Thursday, May 16, 2013

Duck Toward Attention-Getters

The front page of yesterday’s Wall Street Journal described how a certain bright yellow inflatable duck is helping retailers in Hong Kong.
     Shopping mall Harbour City arranged for the duck to occupy Victoria Harbor in order to attract store traffic. The objective is being met, with thousands of people coming by. Shops in the area are changing their merchandise mix to feed the fowl frenzy. Some restaurants are serving duck entrees. WSJ reports that another restaurant is now featuring a duck-shaped food sculpture created from taro and shrimp. Inquiries about rubber duck toys are flying high.
     In retailing, the payoff is in convincing prospects to buy. But you have to catch their attention first. Researchers at University of Southern California and University of Texas-Austin summarized what consumer behavior studies say about standing out. Here’s my adaptation of their list:
  • Live large. Did I mention that Hong Kong’s rubber duck is fifty-four feet tall? Along the same line, consumers are more likely to notice bigger ads than smaller ones and to listen more closely to the same salesperson when she’s making effusive gestures rather than restrained movements. Enthusiasm persuades, particularly when the enthusiasm is genuine. 
  • Color consumers’ worlds.
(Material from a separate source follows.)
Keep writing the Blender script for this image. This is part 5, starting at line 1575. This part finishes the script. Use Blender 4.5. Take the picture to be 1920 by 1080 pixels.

Signage which employs a range of hues grabs more attention than the black-and-white. It is also true that B&W commands attention when surrounded by colorful stimuli, but this effect is weaker. Don’t overstimulate, though. That repels consumers. 
  • Be bold. Product claims made in boldface print or in a slow, deep voice achieve perceptual prominence. To turn shoppers’ heads, surprise them with daring humor or unexpected claims. Do be sure to promptly follow up with a comforting resolution, though. 
  • Personalize. People’s attention moves to what has personal significance for them. Harbour City inflated excitement about the duck’s appearance using a stream of social media messages and press releases saying the duck represented joy and playfulness at a time when Hong Kong residents are feeling gloomy from the weather, the pollution, and the economy. 
  • Cement with concrete. Concrete words like apple, engine, and hammer are easier for consumers to process than abstract words like aptitude, essence, and hatred. Because they are easier to process, these words will stand out. This is not to say you should completely avoid abstract words. Once you stop the shopper with the prominent stimuli, you’d like them to spend time contemplating what you’re saying. Abstract words help do that.